Produce an exact copy of all the records.

◆ Source data ◆
------------

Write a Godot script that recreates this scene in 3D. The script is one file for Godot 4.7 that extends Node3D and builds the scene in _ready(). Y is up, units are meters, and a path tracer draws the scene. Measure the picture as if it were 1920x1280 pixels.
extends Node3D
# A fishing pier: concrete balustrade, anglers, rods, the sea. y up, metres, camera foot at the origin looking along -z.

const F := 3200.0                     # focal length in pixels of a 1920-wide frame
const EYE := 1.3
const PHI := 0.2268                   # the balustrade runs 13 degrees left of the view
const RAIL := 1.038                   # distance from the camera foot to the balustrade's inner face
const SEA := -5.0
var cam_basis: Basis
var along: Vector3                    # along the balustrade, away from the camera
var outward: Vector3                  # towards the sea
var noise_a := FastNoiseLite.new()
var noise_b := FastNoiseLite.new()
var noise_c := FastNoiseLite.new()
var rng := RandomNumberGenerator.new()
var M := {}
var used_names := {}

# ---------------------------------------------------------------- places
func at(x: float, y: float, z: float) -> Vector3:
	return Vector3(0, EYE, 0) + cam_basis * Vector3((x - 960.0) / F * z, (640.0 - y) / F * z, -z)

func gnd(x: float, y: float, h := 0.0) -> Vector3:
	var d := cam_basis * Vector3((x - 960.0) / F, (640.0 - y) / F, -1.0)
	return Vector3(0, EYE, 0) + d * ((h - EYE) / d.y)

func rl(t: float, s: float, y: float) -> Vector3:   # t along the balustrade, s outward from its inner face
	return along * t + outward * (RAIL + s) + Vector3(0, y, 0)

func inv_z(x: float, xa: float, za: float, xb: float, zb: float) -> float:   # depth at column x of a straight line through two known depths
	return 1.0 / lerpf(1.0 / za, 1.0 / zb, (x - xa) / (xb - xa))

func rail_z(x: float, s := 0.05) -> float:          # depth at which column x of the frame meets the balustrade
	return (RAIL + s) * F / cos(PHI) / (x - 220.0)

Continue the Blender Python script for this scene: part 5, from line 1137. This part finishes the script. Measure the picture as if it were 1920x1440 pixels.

------------

◆ Reply to the exercise ◆
Write a Godot script that recreates this scene in 3D. The script is one file for Godot 4.7 that extends Node3D and builds the scene in _ready(). Y is up, units are meters, and a path tracer draws the scene. Measure the picture as if it were 1920x1280 pixels.
extends Node3D
# A fishing pier: concrete balustrade, anglers, rods, the sea. y up, metres, camera foot at the origin looking along -z.

const F := 3200.0                     # focal length in pixels of a 1920-wide frame
const EYE := 1.3
const PHI := 0.2268                   # the balustrade runs 13 degrees left of the view
const RAIL := 1.038                   # distance from the camera foot to the balustrade's inner face
const SEA := -5.0
var cam_basis: Basis
var along: Vector3                    # along the balustrade, away from the camera
var outward: Vector3                  # towards the sea
var noise_a := FastNoiseLite.new()
var noise_b := FastNoiseLite.new()
var noise_c := FastNoiseLite.new()
var rng := RandomNumberGenerator.new()
var M := {}
var used_names := {}

# ---------------------------------------------------------------- places
func at(x: float, y: float, z: float) -> Vector3:
	return Vector3(0, EYE, 0) + cam_basis * Vector3((x - 960.0) / F * z, (640.0 - y) / F * z, -z)

func gnd(x: float, y: float, h := 0.0) -> Vector3:
	var d := cam_basis * Vector3((x - 960.0) / F, (640.0 - y) / F, -1.0)
	return Vector3(0, EYE, 0) + d * ((h - EYE) / d.y)

func rl(t: float, s: float, y: float) -> Vector3:   # t along the balustrade, s outward from its inner face
	return along * t + outward * (RAIL + s) + Vector3(0, y, 0)

func inv_z(x: float, xa: float, za: float, xb: float, zb: float) -> float:   # depth at column x of a straight line through two known depths
	return 1.0 / lerpf(1.0 / za, 1.0 / zb, (x - xa) / (xb - xa))

func rail_z(x: float, s := 0.05) -> float:          # depth at which column x of the frame meets the balustrade
	return (RAIL + s) * F / cos(PHI) / (x - 220.0)

Continue the Blender Python script for this scene: part 5, from line 1137. This part finishes the script. Measure the picture as if it were 1920x1440 pixels.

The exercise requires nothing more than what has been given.